:: Instructions to follow ::
Copy the data that follows, character for character, minus the pictures.

:: Data block ::
━━━

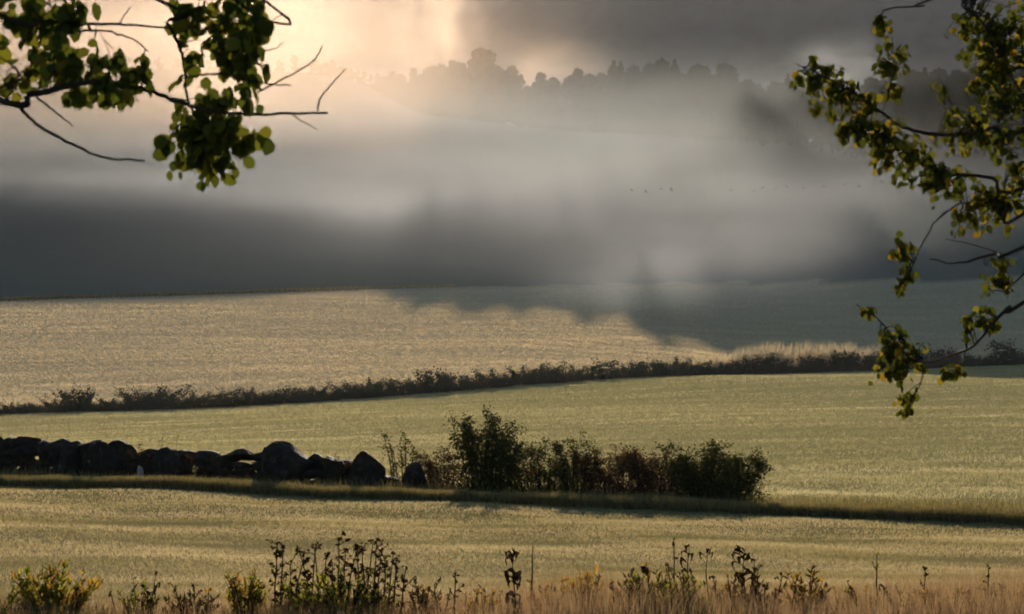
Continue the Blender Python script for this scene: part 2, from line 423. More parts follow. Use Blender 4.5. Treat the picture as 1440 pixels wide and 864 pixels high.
# ------------------------------------------------------------------ shrubs and trees
def blob_points(n, lobes):
    """points biased to the outside of a handful of lobes (cx,cy,cz,rx,ry,rz)"""
    L = np.array(lobes); w = L[:, 3] * L[:, 4] * L[:, 5]; w = w ** .67
    i = RNG.choice(len(L), n, p=w / w.sum())
    v = RNG.normal(size=(n, 3)); v /= np.linalg.norm(v, axis=1)[:, None]
    r = RNG.random(n) ** .45 * (1 + RNG.normal(0, .09, n))
    return L[i, :3] + v * r[:, None] * L[i, 3:]
def bush_mesh(w, h, n, leaf, lobes=6, sparse=0.0, shoots=4, template=RHOMB):
    """a shrub w wide and h high: stems fan out of the base, leaves crowd along them; returns leaf mesh and stem builder"""
    st = MB(); C = []
    ns = lobes + shoots; per = int(n * .8 / ns)
    for i in range(ns):
        a = (i + RNG.uniform(.1, .9)) / ns - .5
        b0 = np.array([a * w * .45, RNG.uniform(-.12, .12) * w, -.05])
        hh = h * RNG.uniform(.55, 1.0) * (1 - 1.5 * a * a) if i >= 2 else h * (1.0 - .12 * i) * (1 - .5 * a * a)
        e = np.array([a * w * 1.0 + RNG.normal(0, .05) * w, RNG.uniform(-.28, .28) * w, hh])
        mid = (b0 + e) / 2 + np.array([RNG.normal(0, .04) * w, RNG.normal(0, .04) * w, .06 * h])
        st.tube([b0, mid, e], [.008 * h + .006, .006 * h + .004, .003], 5, 4)
        for q in range(5):             # side twigs
            t = RNG.uniform(.3, .95); p = (1 - t) ** 2 * b0 + 2 * t * (1 - t) * mid + t * t * e
            g = p + np.array([RNG.normal(0, .10) * w, RNG.normal(0, .08) * w, RNG.uniform(.0, .14) * h])
            st.tube([p, (p + g) / 2, g], [.005, .004, .002], 4, 2)
            m = max(4, per // 9); tt = RNG.uniform(.2, 1.1, m)[:, None]
            C.append(p + (g - p) * tt + RNG.normal(0, leaf * .8, (m, 3)))
        m = max(8, per // 2); t = RNG.random(m)[:, None] ** .8
        sg = (.075 * w * (1 - t * .75) + leaf * .5)
        C.append((1 - t) ** 2 * b0 + 2 * t * (1 - t) * mid + t * t * e + RNG.normal(0, 1, (m, 3)) * sg)
    C.append(blob_points(int(n * .35), [(0, 0, h * .20, w * .46, w * .3, h * .26), (0, 0, h * .08, w * .52, w * .3, h * .14)]))
    C = np.vstack(C)
    C = C[C[:, 2] > 0.02]
    if sparse:
        k = vnoise(C[:, 0] * 1.0 + C[:, 1] * .3, C[:, 2], w * .12, h * .12, int(RNG.integers(99)))
        C = C[k > sparse]
    return leaves_mesh('foliage', C, leaf * RNG.uniform(.6, 1.25, len(C)), template, .3, (0, -.3, 1)), st

def shrub(name, u0, u1, ytop, d, n, leaf, mat, label, cat='shrub', group=None, **kw):
    n = int(n * 4.6); leaf = leaf * 1.4
    uc = (u0 + u1) / 2; x = ux(uc, d); zb = gz(x, d)
    w = (u1 - u0) / F * d; h = -(ytop - CY) / F * d - zb
    r = empty(name, (x, d, zb)); tag(r, label, cat, group)
    me, st = bush_mesh(w, h, n, leaf, **kw)
    link('foliage', me, M[mat], r); st.build('stem', M['bark'], r)
    return r
wall_d = lambda u: float(np.interp(u, [-400, 0, 1075, 1440], [88, 85.5, 74, 70]))
SH = [
 ('shrub', 534, 596, 597, 1.2, 260, .06, 'bush_leaf', 'sparse thin shrub at the end of the stone wall', dict(sparse=.35, lobes=3, shoots=4)),
 ('shrub', 576, 660, 628, .8, 800, .055, 'brown_leaf', 'low brown bush between the wall end and the tall bush', dict(sparse=.15, lobes=6, shoots=6)),
 ('tall_shrub', 632, 742, 566, .6, 1900, .075, 'bush_leaf', 'tallest dark green bush beyond the end of the wall', dict(sparse=.1, lobes=9, shoots=8)),
 ('shrub', 706, 808, 618, .3, 1300, .055, 'bush_leaf', 'dark bush just right of the tallest bush', dict(lobes=8, shoots=6)),
 ('shrub', 770, 850, 610, 0, 1100, .055, 'bush_leaf', 'narrow bush with one long shoot leaning above it', dict(lobes=6, shoots=6)),
 ('shrub', 808, 920, 628, -.3, 1500, .055, 'brown_leaf', 'reddish brown bush in the middle of the thicket', dict(lobes=9, shoots=7)),
 ('shrub', 872, 985, 620, -.3, 1600, .055, 'brown_leaf', 'brown bush beside the round bush at the thicket end', dict(lobes=9, shoots=7)),
 ('round_shrub', 938, 1080, 618, -.4, 3000, .06, 'bush_leaf', 'dense round dark bush ending the thicket', dict(lobes=14, shoots=10)),
]
for (nm, a, b, yt, dd, n, lf, mt, lab, kw) in SH:
    shrub(nm, a, b, yt, wall_d((a + b) / 2) + dd, n, lf, mt, lab, 'bush', 'bushes beyond the stone wall', **kw)
# long shoot and the orange-leaved sapling
def sapling(name, u, ytop, d, n, leaf, mat, label, lean=.1, cat='plant', group=None, spread=.12):
    x = ux(u, d); zb = gz(x, d); h = -(ytop - CY) / F * d - zb
    r = empty(name, (x, d, zb)); tag(r, label, cat, group)
    st = MB(); pts = [(0, 0, -.05), (lean * h * .3, 0, h * .5), (lean * h, 0, h)]
    st.tube(pts, [.012, .009, .004], 5, 4)
    C = []
    for i in range(max(3, n // 6)):
        t = RNG.uniform(.35, 1); b = np.array([lean * h * t ** 1.5, 0, h * t]); e = b + RNG.normal(0, spread * h, 3) * np.array([1, 1, .5])
        st.tube([b, (b + e) / 2 + np.array([0, 0, .02]), e], [.005, .004, .002], 4, 2)
        C.append(b + (e - b) * RNG.uniform(.3, 1.1, (6, 1)) + RNG.normal(0, leaf * .5, (6, 3)))
    C = np.vstack(C)
    link('foliage', leaves_mesh('foliage', C, leaf * RNG.uniform(.7, 1.2, len(C)), RHOMB, .5, (0, -.6, 1)), M[mat], r)
    st.build('stem', M['bark'], r)
    return r
sapling('sapling', 806, 604, wall_d(806) + .2, 30, .09, 'bush_leaf', 'single leafy shoot standing above the narrow bush', .12)
sapling('orange_plant', 750, 658, wall_d(750) - .9, 30, .07, 'orange_leaf', 'small plant with bright orange leaves before the dark bushes', .02, spread=.2)
for (u, yt, lab) in [(176, 612, 'green sprig growing out of the wall left of the round boulder'), (226, 608, 'feathery green sprig above the round boulder'),
                     (246, 612, 'thin green sprig at the right side of the round boulder'), (64, 612, 'small sprig on top of the wall near its left end'),
                     (395, 614, 'tiny sprig on the peak of the large angular boulder'), (470, 636, 'green sprig in the wall beside the last boulder')]:
    sapling('wall_sprig', u, yt, wall_d(u) + .9, 24, .06, 'weed_green', lab, .05, group='sprigs growing along the stone wall')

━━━

:: Response ::
Continue the Blender Python script for this scene: part 2, from line 423. More parts follow. Use Blender 4.5. Treat the picture as 1440 pixels wide and 864 pixels high.
# ------------------------------------------------------------------ shrubs and trees
def blob_points(n, lobes):
    """points biased to the outside of a handful of lobes (cx,cy,cz,rx,ry,rz)"""
    L = np.array(lobes); w = L[:, 3] * L[:, 4] * L[:, 5]; w = w ** .67
    i = RNG.choice(len(L), n, p=w / w.sum())
    v = RNG.normal(size=(n, 3)); v /= np.linalg.norm(v, axis=1)[:, None]
    r = RNG.random(n) ** .45 * (1 + RNG.normal(0, .09, n))
    return L[i, :3] + v * r[:, None] * L[i, 3:]
def bush_mesh(w, h, n, leaf, lobes=6, sparse=0.0, shoots=4, template=RHOMB):
    """a shrub w wide and h high: stems fan out of the base, leaves crowd along them; returns leaf mesh and stem builder"""
    st = MB(); C = []
    ns = lobes + shoots; per = int(n * .8 / ns)
    for i in range(ns):
        a = (i + RNG.uniform(.1, .9)) / ns - .5
        b0 = np.array([a * w * .45, RNG.uniform(-.12, .12) * w, -.05])
        hh = h * RNG.uniform(.55, 1.0) * (1 - 1.5 * a * a) if i >= 2 else h * (1.0 - .12 * i) * (1 - .5 * a * a)
        e = np.array([a * w * 1.0 + RNG.normal(0, .05) * w, RNG.uniform(-.28, .28) * w, hh])
        mid = (b0 + e) / 2 + np.array([RNG.normal(0, .04) * w, RNG.normal(0, .04) * w, .06 * h])
        st.tube([b0, mid, e], [.008 * h + .006, .006 * h + .004, .003], 5, 4)
        for q in range(5):             # side twigs
            t = RNG.uniform(.3, .95); p = (1 - t) ** 2 * b0 + 2 * t * (1 - t) * mid + t * t * e
            g = p + np.array([RNG.normal(0, .10) * w, RNG.normal(0, .08) * w, RNG.uniform(.0, .14) * h])
            st.tube([p, (p + g) / 2, g], [.005, .004, .002], 4, 2)
            m = max(4, per // 9); tt = RNG.uniform(.2, 1.1, m)[:, None]
            C.append(p + (g - p) * tt + RNG.normal(0, leaf * .8, (m, 3)))
        m = max(8, per // 2); t = RNG.random(m)[:, None] ** .8
        sg = (.075 * w * (1 - t * .75) + leaf * .5)
        C.append((1 - t) ** 2 * b0 + 2 * t * (1 - t) * mid + t * t * e + RNG.normal(0, 1, (m, 3)) * sg)
    C.append(blob_points(int(n * .35), [(0, 0, h * .20, w * .46, w * .3, h * .26), (0, 0, h * .08, w * .52, w * .3, h * .14)]))
    C = np.vstack(C)
    C = C[C[:, 2] > 0.02]
    if sparse:
        k = vnoise(C[:, 0] * 1.0 + C[:, 1] * .3, C[:, 2], w * .12, h * .12, int(RNG.integers(99)))
        C = C[k > sparse]
    return leaves_mesh('foliage', C, leaf * RNG.uniform(.6, 1.25, len(C)), template, .3, (0, -.3, 1)), st

def shrub(name, u0, u1, ytop, d, n, leaf, mat, label, cat='shrub', group=None, **kw):
    n = int(n * 4.6); leaf = leaf * 1.4
    uc = (u0 + u1) / 2; x = ux(uc, d); zb = gz(x, d)
    w = (u1 - u0) / F * d; h = -(ytop - CY) / F * d - zb
    r = empty(name, (x, d, zb)); tag(r, label, cat, group)
    me, st = bush_mesh(w, h, n, leaf, **kw)
    link('foliage', me, M[mat], r); st.build('stem', M['bark'], r)
    return r
wall_d = lambda u: float(np.interp(u, [-400, 0, 1075, 1440], [88, 85.5, 74, 70]))
SH = [
 ('shrub', 534, 596, 597, 1.2, 260, .06, 'bush_leaf', 'sparse thin shrub at the end of the stone wall', dict(sparse=.35, lobes=3, shoots=4)),
 ('shrub', 576, 660, 628, .8, 800, .055, 'brown_leaf', 'low brown bush between the wall end and the tall bush', dict(sparse=.15, lobes=6, shoots=6)),
 ('tall_shrub', 632, 742, 566, .6, 1900, .075, 'bush_leaf', 'tallest dark green bush beyond the end of the wall', dict(sparse=.1, lobes=9, shoots=8)),
 ('shrub', 706, 808, 618, .3, 1300, .055, 'bush_leaf', 'dark bush just right of the tallest bush', dict(lobes=8, shoots=6)),
 ('shrub', 770, 850, 610, 0, 1100, .055, 'bush_leaf', 'narrow bush with one long shoot leaning above it', dict(lobes=6, shoots=6)),
 ('shrub', 808, 920, 628, -.3, 1500, .055, 'brown_leaf', 'reddish brown bush in the middle of the thicket', dict(lobes=9, shoots=7)),
 ('shrub', 872, 985, 620, -.3, 1600, .055, 'brown_leaf', 'brown bush beside the round bush at the thicket end', dict(lobes=9, shoots=7)),
 ('round_shrub', 938, 1080, 618, -.4, 3000, .06, 'bush_leaf', 'dense round dark bush ending the thicket', dict(lobes=14, shoots=10)),
]
for (nm, a, b, yt, dd, n, lf, mt, lab, kw) in SH:
    shrub(nm, a, b, yt, wall_d((a + b) / 2) + dd, n, lf, mt, lab, 'bush', 'bushes beyond the stone wall', **kw)
# long shoot and the orange-leaved sapling
def sapling(name, u, ytop, d, n, leaf, mat, label, lean=.1, cat='plant', group=None, spread=.12):
    x = ux(u, d); zb = gz(x, d); h = -(ytop - CY) / F * d - zb
    r = empty(name, (x, d, zb)); tag(r, label, cat, group)
    st = MB(); pts = [(0, 0, -.05), (lean * h * .3, 0, h * .5), (lean * h, 0, h)]
    st.tube(pts, [.012, .009, .004], 5, 4)
    C = []
    for i in range(max(3, n // 6)):
        t = RNG.uniform(.35, 1); b = np.array([lean * h * t ** 1.5, 0, h * t]); e = b + RNG.normal(0, spread * h, 3) * np.array([1, 1, .5])
        st.tube([b, (b + e) / 2 + np.array([0, 0, .02]), e], [.005, .004, .002], 4, 2)
        C.append(b + (e - b) * RNG.uniform(.3, 1.1, (6, 1)) + RNG.normal(0, leaf * .5, (6, 3)))
    C = np.vstack(C)
    link('foliage', leaves_mesh('foliage', C, leaf * RNG.uniform(.7, 1.2, len(C)), RHOMB, .5, (0, -.6, 1)), M[mat], r)
    st.build('stem', M['bark'], r)
    return r
sapling('sapling', 806, 604, wall_d(806) + .2, 30, .09, 'bush_leaf', 'single leafy shoot standing above the narrow bush', .12)
sapling('orange_plant', 750, 658, wall_d(750) - .9, 30, .07, 'orange_leaf', 'small plant with bright orange leaves before the dark bushes', .02, spread=.2)
for (u, yt, lab) in [(176, 612, 'green sprig growing out of the wall left of the round boulder'), (226, 608, 'feathery green sprig above the round boulder'),
                     (246, 612, 'thin green sprig at the right side of the round boulder'), (64, 612, 'small sprig on top of the wall near its left end'),
                     (395, 614, 'tiny sprig on the peak of the large angular boulder'), (470, 636, 'green sprig in the wall beside the last boulder')]:
    sapling('wall_sprig', u, yt, wall_d(u) + .9, 24, .06, 'weed_green', lab, .05, group='sprigs growing along the stone wall')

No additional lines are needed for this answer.